## DESCRIPTION OF THE TASK
Repeat every entry word for word, skipping the pictures.

-- BEGIN INFORMATION SHOWN --

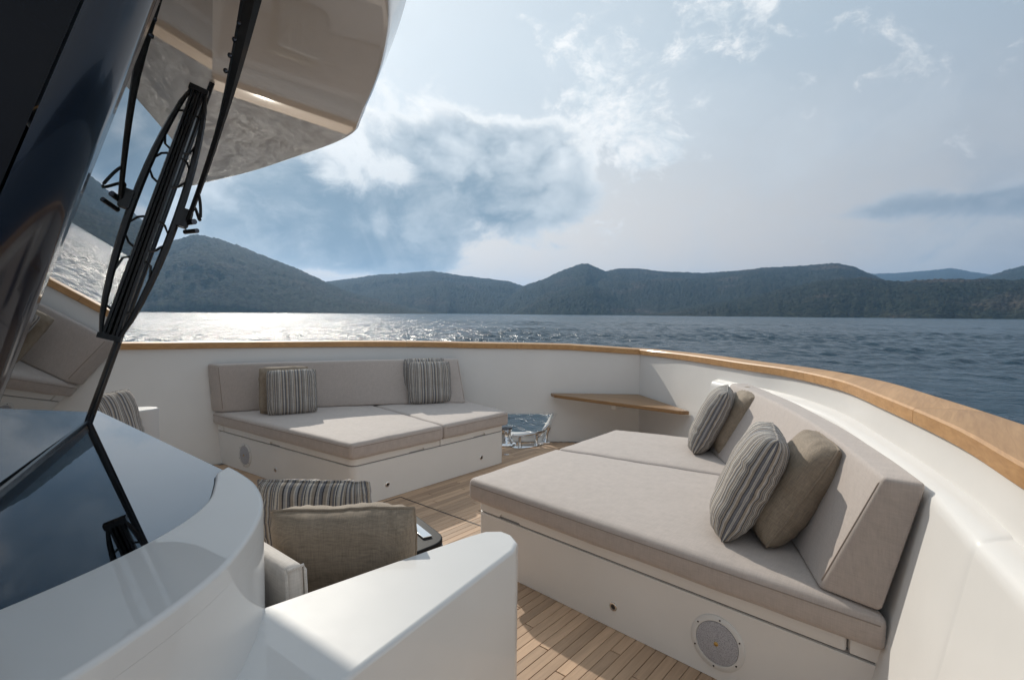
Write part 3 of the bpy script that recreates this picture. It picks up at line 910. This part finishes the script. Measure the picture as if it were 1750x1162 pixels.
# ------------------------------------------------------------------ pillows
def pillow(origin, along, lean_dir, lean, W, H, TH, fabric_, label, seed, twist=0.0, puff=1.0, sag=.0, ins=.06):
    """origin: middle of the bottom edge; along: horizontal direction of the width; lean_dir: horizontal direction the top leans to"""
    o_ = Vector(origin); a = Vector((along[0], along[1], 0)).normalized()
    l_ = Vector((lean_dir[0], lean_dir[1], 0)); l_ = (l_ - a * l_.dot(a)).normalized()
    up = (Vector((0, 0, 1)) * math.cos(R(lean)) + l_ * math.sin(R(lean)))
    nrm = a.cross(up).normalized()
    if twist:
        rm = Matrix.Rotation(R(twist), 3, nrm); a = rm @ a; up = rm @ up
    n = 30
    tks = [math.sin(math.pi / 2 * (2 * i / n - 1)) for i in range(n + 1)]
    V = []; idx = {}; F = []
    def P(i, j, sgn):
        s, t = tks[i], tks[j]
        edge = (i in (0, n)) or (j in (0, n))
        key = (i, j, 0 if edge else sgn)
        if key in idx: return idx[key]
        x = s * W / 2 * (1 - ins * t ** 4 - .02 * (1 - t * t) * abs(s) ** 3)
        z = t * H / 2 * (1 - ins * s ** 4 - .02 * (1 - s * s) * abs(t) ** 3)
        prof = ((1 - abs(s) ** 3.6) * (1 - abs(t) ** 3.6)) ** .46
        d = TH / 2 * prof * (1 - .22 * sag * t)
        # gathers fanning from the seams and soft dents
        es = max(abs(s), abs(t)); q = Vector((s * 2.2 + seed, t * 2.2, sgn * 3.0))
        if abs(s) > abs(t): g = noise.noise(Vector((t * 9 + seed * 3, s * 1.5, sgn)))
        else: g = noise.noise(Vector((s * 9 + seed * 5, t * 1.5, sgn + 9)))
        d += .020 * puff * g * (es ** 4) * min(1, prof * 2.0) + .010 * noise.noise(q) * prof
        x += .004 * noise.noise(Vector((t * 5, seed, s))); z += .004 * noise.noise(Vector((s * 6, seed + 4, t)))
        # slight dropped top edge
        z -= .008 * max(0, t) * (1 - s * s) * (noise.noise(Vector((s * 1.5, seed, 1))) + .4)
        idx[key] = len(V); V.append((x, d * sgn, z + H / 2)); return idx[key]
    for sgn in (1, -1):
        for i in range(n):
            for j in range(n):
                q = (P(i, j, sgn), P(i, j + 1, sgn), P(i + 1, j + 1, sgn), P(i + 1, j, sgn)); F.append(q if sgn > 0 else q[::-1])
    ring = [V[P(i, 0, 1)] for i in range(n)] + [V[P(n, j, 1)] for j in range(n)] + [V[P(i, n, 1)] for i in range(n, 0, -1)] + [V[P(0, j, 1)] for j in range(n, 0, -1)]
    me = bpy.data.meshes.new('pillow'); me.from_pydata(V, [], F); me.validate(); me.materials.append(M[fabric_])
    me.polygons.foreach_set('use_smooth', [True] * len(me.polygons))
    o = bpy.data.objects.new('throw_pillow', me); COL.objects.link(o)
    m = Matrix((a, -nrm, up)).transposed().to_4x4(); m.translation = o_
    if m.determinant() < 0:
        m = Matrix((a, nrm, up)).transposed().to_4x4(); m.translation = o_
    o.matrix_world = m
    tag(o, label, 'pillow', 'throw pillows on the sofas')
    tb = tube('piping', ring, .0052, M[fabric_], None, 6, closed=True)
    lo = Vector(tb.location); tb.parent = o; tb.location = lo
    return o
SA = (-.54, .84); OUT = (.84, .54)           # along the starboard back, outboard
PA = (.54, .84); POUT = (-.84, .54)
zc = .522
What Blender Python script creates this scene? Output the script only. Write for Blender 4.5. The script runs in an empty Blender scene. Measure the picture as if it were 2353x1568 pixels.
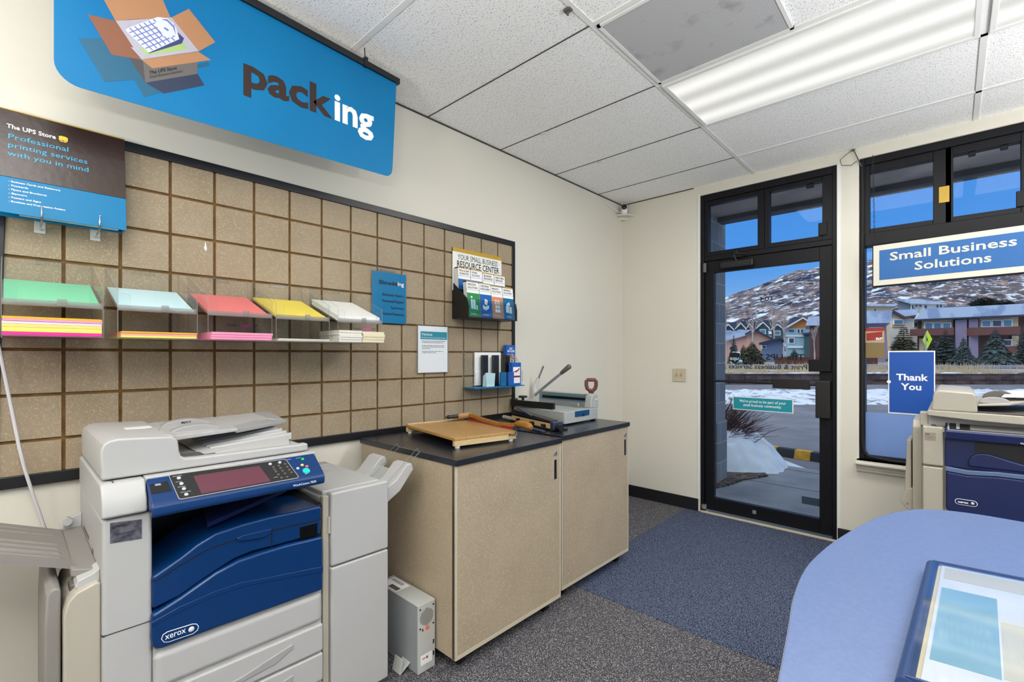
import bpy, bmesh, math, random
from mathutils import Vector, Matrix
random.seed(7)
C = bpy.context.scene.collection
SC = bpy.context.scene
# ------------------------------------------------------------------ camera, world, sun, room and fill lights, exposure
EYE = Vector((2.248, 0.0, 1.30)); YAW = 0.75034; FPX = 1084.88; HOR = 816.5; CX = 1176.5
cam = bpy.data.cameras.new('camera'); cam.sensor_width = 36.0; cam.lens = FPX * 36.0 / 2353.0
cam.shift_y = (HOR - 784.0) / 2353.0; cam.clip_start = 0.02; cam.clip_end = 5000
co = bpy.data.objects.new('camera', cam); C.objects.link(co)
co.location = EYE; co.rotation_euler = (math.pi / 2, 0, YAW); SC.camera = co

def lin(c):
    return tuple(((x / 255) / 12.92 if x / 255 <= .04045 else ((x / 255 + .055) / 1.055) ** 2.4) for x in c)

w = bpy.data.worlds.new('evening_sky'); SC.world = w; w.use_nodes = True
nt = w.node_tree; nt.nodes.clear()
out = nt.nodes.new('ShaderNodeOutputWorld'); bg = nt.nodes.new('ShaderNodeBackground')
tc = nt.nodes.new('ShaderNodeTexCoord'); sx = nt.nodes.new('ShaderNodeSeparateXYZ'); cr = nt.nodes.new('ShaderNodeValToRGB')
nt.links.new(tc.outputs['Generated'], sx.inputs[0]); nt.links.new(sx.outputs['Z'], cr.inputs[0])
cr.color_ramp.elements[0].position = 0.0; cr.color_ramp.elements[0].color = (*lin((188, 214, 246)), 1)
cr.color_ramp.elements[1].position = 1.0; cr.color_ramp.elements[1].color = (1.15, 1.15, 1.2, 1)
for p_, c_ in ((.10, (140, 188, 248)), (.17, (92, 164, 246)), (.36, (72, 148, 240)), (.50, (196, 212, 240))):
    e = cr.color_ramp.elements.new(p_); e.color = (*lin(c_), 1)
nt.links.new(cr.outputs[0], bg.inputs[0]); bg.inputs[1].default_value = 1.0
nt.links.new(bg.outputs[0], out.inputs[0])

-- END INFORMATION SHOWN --

## RESPONSE TO THIS TASK
Write part 3 of the bpy script that recreates this picture. It picks up at line 910. This part finishes the script. Measure the picture as if it were 1750x1162 pixels.
# ------------------------------------------------------------------ pillows
def pillow(origin, along, lean_dir, lean, W, H, TH, fabric_, label, seed, twist=0.0, puff=1.0, sag=.0, ins=.06):
    """origin: middle of the bottom edge; along: horizontal direction of the width; lean_dir: horizontal direction the top leans to"""
    o_ = Vector(origin); a = Vector((along[0], along[1], 0)).normalized()
    l_ = Vector((lean_dir[0], lean_dir[1], 0)); l_ = (l_ - a * l_.dot(a)).normalized()
    up = (Vector((0, 0, 1)) * math.cos(R(lean)) + l_ * math.sin(R(lean)))
    nrm = a.cross(up).normalized()
    if twist:
        rm = Matrix.Rotation(R(twist), 3, nrm); a = rm @ a; up = rm @ up
    n = 30
    tks = [math.sin(math.pi / 2 * (2 * i / n - 1)) for i in range(n + 1)]
    V = []; idx = {}; F = []
    def P(i, j, sgn):
        s, t = tks[i], tks[j]
        edge = (i in (0, n)) or (j in (0, n))
        key = (i, j, 0 if edge else sgn)
        if key in idx: return idx[key]
        x = s * W / 2 * (1 - ins * t ** 4 - .02 * (1 - t * t) * abs(s) ** 3)
        z = t * H / 2 * (1 - ins * s ** 4 - .02 * (1 - s * s) * abs(t) ** 3)
        prof = ((1 - abs(s) ** 3.6) * (1 - abs(t) ** 3.6)) ** .46
        d = TH / 2 * prof * (1 - .22 * sag * t)
        # gathers fanning from the seams and soft dents
        es = max(abs(s), abs(t)); q = Vector((s * 2.2 + seed, t * 2.2, sgn * 3.0))
        if abs(s) > abs(t): g = noise.noise(Vector((t * 9 + seed * 3, s * 1.5, sgn)))
        else: g = noise.noise(Vector((s * 9 + seed * 5, t * 1.5, sgn + 9)))
        d += .020 * puff * g * (es ** 4) * min(1, prof * 2.0) + .010 * noise.noise(q) * prof
        x += .004 * noise.noise(Vector((t * 5, seed, s))); z += .004 * noise.noise(Vector((s * 6, seed + 4, t)))
        # slight dropped top edge
        z -= .008 * max(0, t) * (1 - s * s) * (noise.noise(Vector((s * 1.5, seed, 1))) + .4)
        idx[key] = len(V); V.append((x, d * sgn, z + H / 2)); return idx[key]
    for sgn in (1, -1):
        for i in range(n):
            for j in range(n):
                q = (P(i, j, sgn), P(i, j + 1, sgn), P(i + 1, j + 1, sgn), P(i + 1, j, sgn)); F.append(q if sgn > 0 else q[::-1])
    ring = [V[P(i, 0, 1)] for i in range(n)] + [V[P(n, j, 1)] for j in range(n)] + [V[P(i, n, 1)] for i in range(n, 0, -1)] + [V[P(0, j, 1)] for j in range(n, 0, -1)]
    me = bpy.data.meshes.new('pillow'); me.from_pydata(V, [], F); me.validate(); me.materials.append(M[fabric_])
    me.polygons.foreach_set('use_smooth', [True] * len(me.polygons))
    o = bpy.data.objects.new('throw_pillow', me); COL.objects.link(o)
    m = Matrix((a, -nrm, up)).transposed().to_4x4(); m.translation = o_
    if m.determinant() < 0:
        m = Matrix((a, nrm, up)).transposed().to_4x4(); m.translation = o_
    o.matrix_world = m
    tag(o, label, 'pillow', 'throw pillows on the sofas')
    tb = tube('piping', ring, .0052, M[fabric_], None, 6, closed=True)
    lo = Vector(tb.location); tb.parent = o; tb.location = lo
    return o
SA = (-.54, .84); OUT = (.84, .54)           # along the starboard back, outboard
PA = (.54, .84); POUT = (-.84, .54)
zc = .522
What Blender Python script creates this scene? Output the script only. Write for Blender 4.5. The script runs in an empty Blender scene. Measure the picture as if it were 2353x1568 pixels.
import bpy, bmesh, math, random
from mathutils import Vector, Matrix
random.seed(7)
C = bpy.context.scene.collection
SC = bpy.context.scene
# ------------------------------------------------------------------ camera, world, sun, room and fill lights, exposure
EYE = Vector((2.248, 0.0, 1.30)); YAW = 0.75034; FPX = 1084.88; HOR = 816.5; CX = 1176.5
cam = bpy.data.cameras.new('camera'); cam.sensor_width = 36.0; cam.lens = FPX * 36.0 / 2353.0
cam.shift_y = (HOR - 784.0) / 2353.0; cam.clip_start = 0.02; cam.clip_end = 5000
co = bpy.data.objects.new('camera', cam); C.objects.link(co)
co.location = EYE; co.rotation_euler = (math.pi / 2, 0, YAW); SC.camera = co

def lin(c):
    return tuple(((x / 255) / 12.92 if x / 255 <= .04045 else ((x / 255 + .055) / 1.055) ** 2.4) for x in c)

w = bpy.data.worlds.new('evening_sky'); SC.world = w; w.use_nodes = True
nt = w.node_tree; nt.nodes.clear()
out = nt.nodes.new('ShaderNodeOutputWorld'); bg = nt.nodes.new('ShaderNodeBackground')
tc = nt.nodes.new('ShaderNodeTexCoord'); sx = nt.nodes.new('ShaderNodeSeparateXYZ'); cr = nt.nodes.new('ShaderNodeValToRGB')
nt.links.new(tc.outputs['Generated'], sx.inputs[0]); nt.links.new(sx.outputs['Z'], cr.inputs[0])
cr.color_ramp.elements[0].position = 0.0; cr.color_ramp.elements[0].color = (*lin((188, 214, 246)), 1)
cr.color_ramp.elements[1].position = 1.0; cr.color_ramp.elements[1].color = (1.15, 1.15, 1.2, 1)
for p_, c_ in ((.10, (140, 188, 248)), (.17, (92, 164, 246)), (.36, (72, 148, 240)), (.50, (196, 212, 240))):
    e = cr.color_ramp.elements.new(p_); e.color = (*lin(c_), 1)
nt.links.new(cr.outputs[0], bg.inputs[0]); bg.inputs[1].default_value = 1.0
nt.links.new(bg.outputs[0], out.inputs[0])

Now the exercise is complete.